> Goal of the exercise
Going from the top of the data below, give again each line through the one containing "return d.x * t, d.y * t", both ends kept.

--- START Task inputs ---

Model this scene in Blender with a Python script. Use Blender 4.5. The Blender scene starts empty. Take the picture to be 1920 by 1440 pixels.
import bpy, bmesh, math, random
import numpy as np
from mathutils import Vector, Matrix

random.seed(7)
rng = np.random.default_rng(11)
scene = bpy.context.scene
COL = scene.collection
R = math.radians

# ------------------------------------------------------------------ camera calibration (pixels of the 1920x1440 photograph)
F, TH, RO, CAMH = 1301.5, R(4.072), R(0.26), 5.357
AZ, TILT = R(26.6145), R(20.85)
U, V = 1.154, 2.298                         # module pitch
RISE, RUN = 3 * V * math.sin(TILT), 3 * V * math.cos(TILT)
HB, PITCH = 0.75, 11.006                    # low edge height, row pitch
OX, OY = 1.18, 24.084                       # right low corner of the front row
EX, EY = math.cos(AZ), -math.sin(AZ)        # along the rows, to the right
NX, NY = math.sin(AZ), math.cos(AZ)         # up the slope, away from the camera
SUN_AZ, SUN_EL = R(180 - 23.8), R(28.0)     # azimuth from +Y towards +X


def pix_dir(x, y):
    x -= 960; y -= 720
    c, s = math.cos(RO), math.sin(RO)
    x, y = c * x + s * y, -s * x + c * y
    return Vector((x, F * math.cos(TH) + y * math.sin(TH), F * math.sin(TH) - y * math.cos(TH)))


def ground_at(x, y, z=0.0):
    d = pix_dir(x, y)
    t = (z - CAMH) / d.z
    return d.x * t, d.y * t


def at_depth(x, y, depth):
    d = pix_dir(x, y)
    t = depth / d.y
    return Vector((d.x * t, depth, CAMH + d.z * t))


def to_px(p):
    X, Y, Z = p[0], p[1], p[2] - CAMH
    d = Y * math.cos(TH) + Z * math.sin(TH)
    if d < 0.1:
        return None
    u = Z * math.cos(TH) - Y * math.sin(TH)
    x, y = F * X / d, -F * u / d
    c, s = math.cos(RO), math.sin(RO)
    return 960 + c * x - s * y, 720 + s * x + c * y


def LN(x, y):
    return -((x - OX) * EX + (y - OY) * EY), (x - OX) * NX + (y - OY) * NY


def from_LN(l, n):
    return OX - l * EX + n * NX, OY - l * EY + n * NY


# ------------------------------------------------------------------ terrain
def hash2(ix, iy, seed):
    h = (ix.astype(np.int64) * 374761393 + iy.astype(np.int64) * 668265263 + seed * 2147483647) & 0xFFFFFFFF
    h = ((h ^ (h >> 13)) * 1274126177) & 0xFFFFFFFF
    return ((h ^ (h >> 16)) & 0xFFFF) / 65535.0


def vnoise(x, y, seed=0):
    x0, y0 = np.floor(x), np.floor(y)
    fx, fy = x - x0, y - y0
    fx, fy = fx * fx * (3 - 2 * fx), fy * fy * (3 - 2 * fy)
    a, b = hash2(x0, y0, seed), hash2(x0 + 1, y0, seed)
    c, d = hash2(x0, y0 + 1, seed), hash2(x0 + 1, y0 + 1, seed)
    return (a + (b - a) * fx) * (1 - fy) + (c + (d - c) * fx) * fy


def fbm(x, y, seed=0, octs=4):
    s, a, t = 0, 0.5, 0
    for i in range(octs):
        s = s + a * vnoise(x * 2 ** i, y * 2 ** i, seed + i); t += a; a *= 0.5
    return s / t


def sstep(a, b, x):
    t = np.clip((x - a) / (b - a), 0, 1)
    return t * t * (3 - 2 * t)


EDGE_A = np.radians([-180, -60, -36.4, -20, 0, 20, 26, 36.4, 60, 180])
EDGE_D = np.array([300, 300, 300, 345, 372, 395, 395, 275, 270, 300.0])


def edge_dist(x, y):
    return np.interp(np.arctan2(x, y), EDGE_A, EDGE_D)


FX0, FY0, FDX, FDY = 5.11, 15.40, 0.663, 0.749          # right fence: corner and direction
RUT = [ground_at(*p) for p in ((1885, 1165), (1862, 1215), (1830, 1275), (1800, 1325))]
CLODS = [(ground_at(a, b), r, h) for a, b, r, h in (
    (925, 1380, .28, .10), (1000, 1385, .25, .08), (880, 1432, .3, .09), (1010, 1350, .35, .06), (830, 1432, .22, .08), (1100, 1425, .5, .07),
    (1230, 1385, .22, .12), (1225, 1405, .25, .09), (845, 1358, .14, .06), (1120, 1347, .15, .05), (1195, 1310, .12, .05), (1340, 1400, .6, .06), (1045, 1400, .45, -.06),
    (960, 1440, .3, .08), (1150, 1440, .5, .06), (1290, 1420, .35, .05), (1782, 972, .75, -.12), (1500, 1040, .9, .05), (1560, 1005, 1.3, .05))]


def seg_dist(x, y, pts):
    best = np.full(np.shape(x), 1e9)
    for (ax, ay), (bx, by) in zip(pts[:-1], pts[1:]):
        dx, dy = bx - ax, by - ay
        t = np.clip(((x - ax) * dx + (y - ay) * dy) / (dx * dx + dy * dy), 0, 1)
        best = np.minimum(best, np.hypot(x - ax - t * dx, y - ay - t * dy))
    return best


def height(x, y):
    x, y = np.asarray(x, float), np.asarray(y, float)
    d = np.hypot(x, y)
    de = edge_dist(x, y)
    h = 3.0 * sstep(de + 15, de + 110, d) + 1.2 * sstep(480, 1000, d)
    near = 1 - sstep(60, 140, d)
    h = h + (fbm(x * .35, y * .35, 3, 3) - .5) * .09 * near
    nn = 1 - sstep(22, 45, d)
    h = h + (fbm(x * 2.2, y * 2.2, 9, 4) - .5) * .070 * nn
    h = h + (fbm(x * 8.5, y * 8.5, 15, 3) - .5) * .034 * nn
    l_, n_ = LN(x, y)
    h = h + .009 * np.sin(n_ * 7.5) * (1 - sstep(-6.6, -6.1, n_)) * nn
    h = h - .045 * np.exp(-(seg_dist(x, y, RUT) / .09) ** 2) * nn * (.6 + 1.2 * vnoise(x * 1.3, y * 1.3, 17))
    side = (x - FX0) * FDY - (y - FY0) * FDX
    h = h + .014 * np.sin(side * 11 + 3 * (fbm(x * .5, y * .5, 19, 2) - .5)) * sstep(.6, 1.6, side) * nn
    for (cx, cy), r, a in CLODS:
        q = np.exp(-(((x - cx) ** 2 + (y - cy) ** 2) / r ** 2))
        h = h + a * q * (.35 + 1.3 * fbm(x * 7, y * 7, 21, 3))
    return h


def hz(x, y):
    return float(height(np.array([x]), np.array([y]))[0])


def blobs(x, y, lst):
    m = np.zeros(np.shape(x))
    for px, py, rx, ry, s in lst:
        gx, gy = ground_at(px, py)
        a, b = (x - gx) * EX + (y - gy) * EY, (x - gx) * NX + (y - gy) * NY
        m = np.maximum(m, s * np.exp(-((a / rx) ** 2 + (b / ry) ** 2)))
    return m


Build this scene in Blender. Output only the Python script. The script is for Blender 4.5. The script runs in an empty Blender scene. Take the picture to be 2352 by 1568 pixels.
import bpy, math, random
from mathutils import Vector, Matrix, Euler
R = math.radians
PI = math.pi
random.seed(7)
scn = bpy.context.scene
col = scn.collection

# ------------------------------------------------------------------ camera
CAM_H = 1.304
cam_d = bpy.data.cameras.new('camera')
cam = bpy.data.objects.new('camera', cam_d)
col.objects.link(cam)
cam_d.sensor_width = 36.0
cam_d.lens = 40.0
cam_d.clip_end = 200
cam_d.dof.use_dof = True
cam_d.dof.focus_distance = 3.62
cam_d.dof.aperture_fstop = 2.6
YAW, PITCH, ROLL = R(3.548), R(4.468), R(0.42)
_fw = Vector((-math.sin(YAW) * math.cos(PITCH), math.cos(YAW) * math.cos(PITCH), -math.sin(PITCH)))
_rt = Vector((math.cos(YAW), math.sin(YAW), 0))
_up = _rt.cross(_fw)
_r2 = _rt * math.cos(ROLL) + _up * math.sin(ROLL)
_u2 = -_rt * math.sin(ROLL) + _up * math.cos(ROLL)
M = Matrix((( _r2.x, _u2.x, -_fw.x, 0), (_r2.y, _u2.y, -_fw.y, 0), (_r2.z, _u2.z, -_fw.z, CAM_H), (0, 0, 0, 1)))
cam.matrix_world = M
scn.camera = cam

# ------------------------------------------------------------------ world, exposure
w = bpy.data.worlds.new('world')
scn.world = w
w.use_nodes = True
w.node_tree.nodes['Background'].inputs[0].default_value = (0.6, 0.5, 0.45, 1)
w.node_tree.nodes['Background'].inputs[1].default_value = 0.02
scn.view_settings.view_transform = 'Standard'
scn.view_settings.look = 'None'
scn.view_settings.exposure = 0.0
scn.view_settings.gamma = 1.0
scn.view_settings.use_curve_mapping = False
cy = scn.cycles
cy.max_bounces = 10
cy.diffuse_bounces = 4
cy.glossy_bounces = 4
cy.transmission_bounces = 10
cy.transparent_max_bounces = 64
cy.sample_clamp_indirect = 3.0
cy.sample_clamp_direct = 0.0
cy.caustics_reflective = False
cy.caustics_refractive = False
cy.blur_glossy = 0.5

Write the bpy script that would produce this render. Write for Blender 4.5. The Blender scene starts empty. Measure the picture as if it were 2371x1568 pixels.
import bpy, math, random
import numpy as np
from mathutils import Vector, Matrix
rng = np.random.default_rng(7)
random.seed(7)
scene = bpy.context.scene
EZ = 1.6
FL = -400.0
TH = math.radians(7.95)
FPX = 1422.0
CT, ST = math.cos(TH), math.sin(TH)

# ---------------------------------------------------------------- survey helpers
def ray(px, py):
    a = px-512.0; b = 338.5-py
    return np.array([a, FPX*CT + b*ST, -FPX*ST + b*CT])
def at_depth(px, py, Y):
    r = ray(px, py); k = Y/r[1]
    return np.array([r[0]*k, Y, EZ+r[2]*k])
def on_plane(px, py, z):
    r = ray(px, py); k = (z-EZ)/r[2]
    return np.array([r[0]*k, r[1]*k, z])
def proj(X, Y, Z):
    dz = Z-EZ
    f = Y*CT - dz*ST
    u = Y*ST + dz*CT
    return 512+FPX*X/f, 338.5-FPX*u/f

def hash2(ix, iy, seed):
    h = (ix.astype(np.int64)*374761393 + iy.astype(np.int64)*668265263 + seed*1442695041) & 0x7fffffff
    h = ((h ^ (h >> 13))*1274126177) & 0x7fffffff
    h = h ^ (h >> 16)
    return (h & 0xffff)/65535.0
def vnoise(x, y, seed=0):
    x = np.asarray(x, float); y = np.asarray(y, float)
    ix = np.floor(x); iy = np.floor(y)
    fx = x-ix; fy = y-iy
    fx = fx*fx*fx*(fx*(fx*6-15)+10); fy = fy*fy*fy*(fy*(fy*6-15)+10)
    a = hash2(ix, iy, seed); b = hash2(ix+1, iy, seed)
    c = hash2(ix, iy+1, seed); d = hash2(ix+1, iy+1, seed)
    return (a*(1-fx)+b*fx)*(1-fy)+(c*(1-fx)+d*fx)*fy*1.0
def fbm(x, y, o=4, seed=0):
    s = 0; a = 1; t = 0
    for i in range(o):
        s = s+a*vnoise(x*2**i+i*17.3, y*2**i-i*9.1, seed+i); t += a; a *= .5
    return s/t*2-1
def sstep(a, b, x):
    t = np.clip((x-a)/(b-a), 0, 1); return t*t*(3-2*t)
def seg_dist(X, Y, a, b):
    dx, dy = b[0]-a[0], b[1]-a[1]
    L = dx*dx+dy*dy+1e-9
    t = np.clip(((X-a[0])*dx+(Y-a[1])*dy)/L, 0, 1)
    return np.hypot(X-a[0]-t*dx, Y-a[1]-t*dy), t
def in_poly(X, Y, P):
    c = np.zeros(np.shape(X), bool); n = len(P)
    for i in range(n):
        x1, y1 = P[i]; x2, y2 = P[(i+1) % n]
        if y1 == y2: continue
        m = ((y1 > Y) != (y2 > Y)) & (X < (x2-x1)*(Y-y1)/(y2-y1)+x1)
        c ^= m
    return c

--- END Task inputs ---

> Output for this exercise
Model this scene in Blender with a Python script. Use Blender 4.5. The Blender scene starts empty. Take the picture to be 1920 by 1440 pixels.
import bpy, bmesh, math, random
import numpy as np
from mathutils import Vector, Matrix

random.seed(7)
rng = np.random.default_rng(11)
scene = bpy.context.scene
COL = scene.collection
R = math.radians

# ------------------------------------------------------------------ camera calibration (pixels of the 1920x1440 photograph)
F, TH, RO, CAMH = 1301.5, R(4.072), R(0.26), 5.357
AZ, TILT = R(26.6145), R(20.85)
U, V = 1.154, 2.298                         # module pitch
RISE, RUN = 3 * V * math.sin(TILT), 3 * V * math.cos(TILT)
HB, PITCH = 0.75, 11.006                    # low edge height, row pitch
OX, OY = 1.18, 24.084                       # right low corner of the front row
EX, EY = math.cos(AZ), -math.sin(AZ)        # along the rows, to the right
NX, NY = math.sin(AZ), math.cos(AZ)         # up the slope, away from the camera
SUN_AZ, SUN_EL = R(180 - 23.8), R(28.0)     # azimuth from +Y towards +X


def pix_dir(x, y):
    x -= 960; y -= 720
    c, s = math.cos(RO), math.sin(RO)
    x, y = c * x + s * y, -s * x + c * y
    return Vector((x, F * math.cos(TH) + y * math.sin(TH), F * math.sin(TH) - y * math.cos(TH)))


def ground_at(x, y, z=0.0):
    d = pix_dir(x, y)
    t = (z - CAMH) / d.z
    return d.x * t, d.y * t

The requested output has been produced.